The Southern Poverty Law Center pleaded not guilty again on Tuesday to federal fraud and money laundering charges over its paid-informant operations that allegedly involved the undisclosed use of donor funds to finance the group’s undercover activities.
On behalf of the SPLC, attorney Abbe Lowell entered a not-guilty plea at Tuesday’s arraignment to all 11 criminal counts of wire fraud, making false statements to a federally insured bank, and conspiracy to commit the concealment of money laundering, as outlined in the June 2 superseding indictment from the Justice Department.
The revised charging document, filed roughly a month and a half after an Alabama grand jury returned the initial April 21 indictment against the SPLC, contained the same charges but added new, specific allegations regarding how donor money was used to pay field operatives who were tasked with infiltrating and relaying intelligence about certain right-wing organizations.
Prosecutors say that the embedded sources, unbeknownst to donors, even promoted these extremist groups, which were largely losing influence, to justify the SPLC’s highly lucrative business of fighting bigotry.
For the charged offenses, the SPLC faces up to 30 years in federal prison, a $1 million fine, and any applicable order of restitution. U.S. attorney Kevin Davidson, however, noted during the arraignment hearing that the SPLC is “a corporate defendant” and would not be subject to imprisonment as the federal statute stipulates in most fraud cases.
Lowell clarified that the SPLC is “a nonprofit defendant,” not a for-profit corporation. Specializing in defending white-collar crimes, Lowell has served as a defense lawyer for many high-profile Democratic figures over the years, including representing New York Attorney General Letitia James (D) in her mortgage fraud case and former first son Hunter Biden at his federal gun trial.

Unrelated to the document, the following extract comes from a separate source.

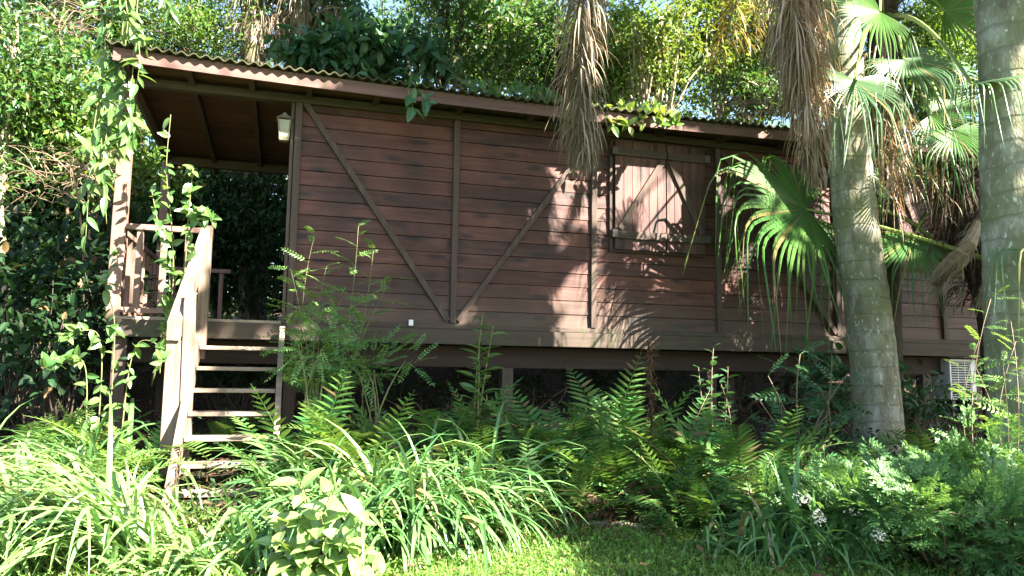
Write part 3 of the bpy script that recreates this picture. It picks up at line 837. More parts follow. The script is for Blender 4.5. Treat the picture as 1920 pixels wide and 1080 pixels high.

He also represented Jared Kushner, President Donald Trump’s son-in-law, during Trump’s first term.
At a status conference immediately following the arraignment, Lowell inquired about whether Magistrate Judge Kelly Pate would allow oral arguments on the SPLC’s motion to show cause, which would require Justice Department officials to answer questions at an evidentiary hearing pertaining to the release of the superseding indictment.
In the motion, Lowell accused the DOJ of “putting media strategy before the sacrosanct rules on grand jury secrecy” by leaking an unsigned, unstamped Microsoft Word version of a draft document to the press, with the subject line “Flagging: Superseding indictment returned by Grand Jury today re SPLC,” before unsealing a legitimate filing of the indictment.
Members of the media at the recipient outlets mentioned in their coverage that “a public copy of the superseding indictment was not yet available on the docket” and that the version in circulation was “not a final signed copy.” According to Lowell, no foreperson’s signature or stamp from the district clerk appeared on the draft distributed by the DOJ’s public affairs office.
Pate said that it is up to the court to decide whether to hold oral arguments or simply rule based on the submitted briefs. The federal government has until July 13 to file a written reply to the SPLC’s supplemental brief in support of its motion.
The parties also discussed scheduling a potential trial. Pate mentioned that the case should follow the original scheduling order, saying that jury selection is set to begin on the morning of Oct. 5, 2026, before Judge Emily Marks, a Trump appointee.
“We believe the motion [to show cause] has merit and we won’t need a trial date,” Lowell told Pate.

Lowell said that “if we get as far as a trial,” the defense intends to send a jury questionnaire in advance to determine “who may not even need to show up because of the strong feelings they may have.”
At another point in the hearing, Lowell asked whether the Justice Department wants to “change the charges in any fashion.” Davidson said the investigation is ongoing, “so I’m not sure how to answer that at this time.” He added, “We’ll go where the evidence and the law takes us.”
In response, Lowell lamented that the investigation has been “ongoing for quite a long time” and urged prosecutors to finalize charges, given the trial date tentatively scheduled for the fall.
“It would seem that the government could figure out whether there are any grounds to do anything more in the existing indictment at a date certain,” Lowell said. “So that we are not, just using a hypothetical, in the middle of September, and the government decides to bring some charges then.”
Pate said she is not aware of any deadline requiring the government to provide the defense with pending charging information. “We do have a trial date, and this case is going to trial on that date,” Pate said. “Or at least for that term beginning Oct. 5, as it seems now.”
PAXTON OPENS INVESTIGATION INTO SPLC AS JUDGE SETS TRIAL FOR FRAUD CASE
Lowell asked that the government announce in the “not-too-distant future” a definitive timeline for when prosecutors expect to complete the discovery process, citing concerns with “stragglers should there be new things discovered.”
Davidson said the government has turned over all releasable documents at this point and “liberally produced much, much, much more information” to the defense than prosecutors believe they are required to by law. He added that investigators are evaluating information as it comes in and continuing to comply with discovery obligations.